Les gouvernements locaux qui souhaitent définir des stratégies de développement économique local peuvent se fonder sur plusieurs principes :

  • Les paquets de mesures concertées regroupant des interventions coordonnées sont plus efficaces que des mesures isolées. Les stratégies efficaces de développement économique local sont celles qui englobent plusieurs secteurs d’intervention ainsi que des acteurs gouvernementaux et non gouvernementaux.

  • Les avantages concurrentiels varient en fonction du lieu. La réussite de nombreuses stratégies de développement économique local repose sur l’identification et l’exploitation de ces avantages concurrentiels spécifiques.
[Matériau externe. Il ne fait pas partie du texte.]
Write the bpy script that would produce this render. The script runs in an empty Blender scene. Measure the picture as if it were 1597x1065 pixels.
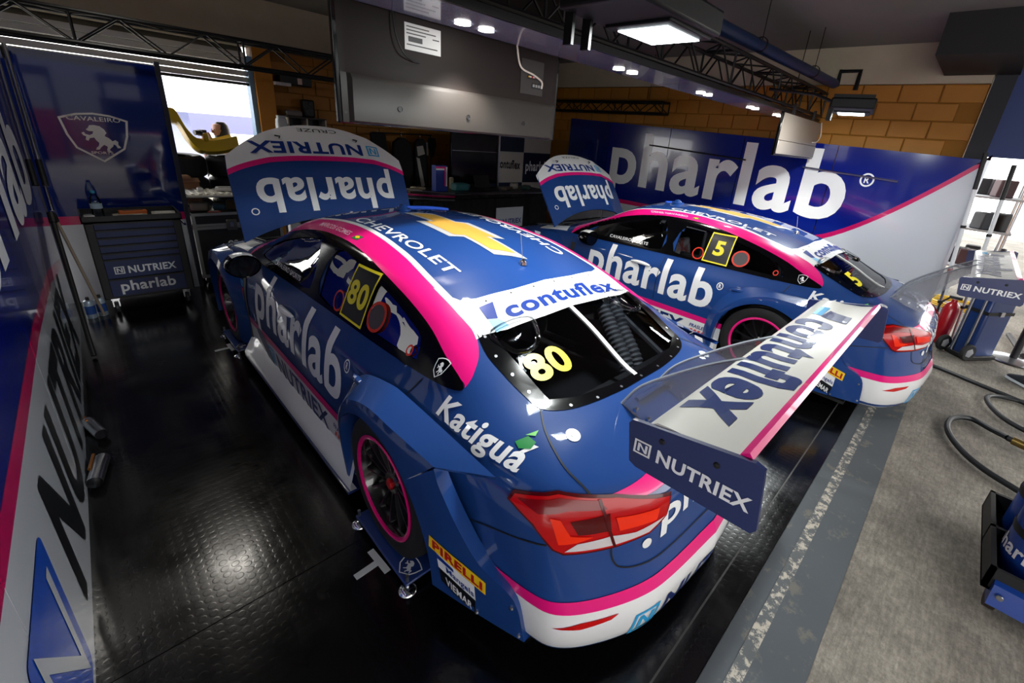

  • Les politiques de développement économique local visant à renforcer les secteurs et les activités existantes ont plus de chances de réussir que celles qui espèrent attirer des secteurs économiques entièrement nouveaux. Les gouvernements locaux doivent travailler avec les entreprises locales pour mieux connaître les opportunités économiques sur lesquelles fonder leurs politiques.

  • Les villes contribuent à la diversification économique des économies nationales grâce à leurs différentes spécialisations économiques. La plupart des pays hautement diversifiés ne sont pas uniformes sur le plan économique. En général, ils comptent de nombreuses villes à spécialisations économiques distinctes qui contribuent ensemble à créer une économie diversifiée.

  • Les universités et autres institutions d’enseignement supérieur peuvent être des sources d’innovation et d’entrepreneuriat. Il faut les encourager à travailler en étroite collaboration avec les entreprises locales, par exemple en proposant des programmes d’enseignement qui correspondent aux besoins des entreprises ou en créant des incubateurs d’entreprises.

Les gouvernements locaux disposent de ressources financières extrêmement limitées. La part des ressources propres dans leurs budgets est faible et les transferts financiers en provenance d’autres niveaux de gouvernement sont limités et souvent irréguliers. En outre, la grande majorité des gouvernements locaux n’a pas accès au crédit pour financer des investissements, même si ces derniers offrent des rendements élevés. Ceci explique pourquoi les gouvernements locaux ont du mal à développer leurs capacités administratives. Ils manquent également souvent de ressources propres pour investir, même lorsque ces investissements seraient économiquement et socialement bénéfiques et produiraient à long terme une hausse des recettes fiscales.

Il n’existe pas de solution unique pour répondre aux besoins de financement des gouvernements locaux. Il revient aux gouvernements nationaux d’accroître leur soutien financier aux gouvernements locaux ; de les doter d’une plus grande stabilité fiscale ; de leur permettre ainsi de s’engager à long terme, notamment sur des investissements majeurs dans les infrastructures. Les gouvernements locaux, quant à eux, doivent générer davantage de ressources propres en améliorant leurs recettes fiscales et en développant de nouvelles sources de revenu. Dans de nombreux pays, il faudra pour cela accorder aux gouvernements locaux des pouvoirs fiscaux accrus.

Toutefois, même une hausse significative des transferts et des recettes fiscales ne permettra sans doute pas de répondre aux besoins d’investissement des villes africaines. Les gouvernements nationaux et locaux doivent travailler ensemble pour que ces derniers puissent recourir au financement par emprunt et soient ainsi à même d’investir dans les infrastructures. Une première étape consisterait à accorder des prêts aux gouvernements locaux par le biais de fonds publics d’investissement. Il s’agit là d’une source de financement à part entière. Pour les gouvernements locaux, le recours à ces fonds est également l’occasion d’acquérir une expérience du financement par emprunt ; cette expérience étant susceptible de leur permettre d’accéder à d’autres formes de crédit.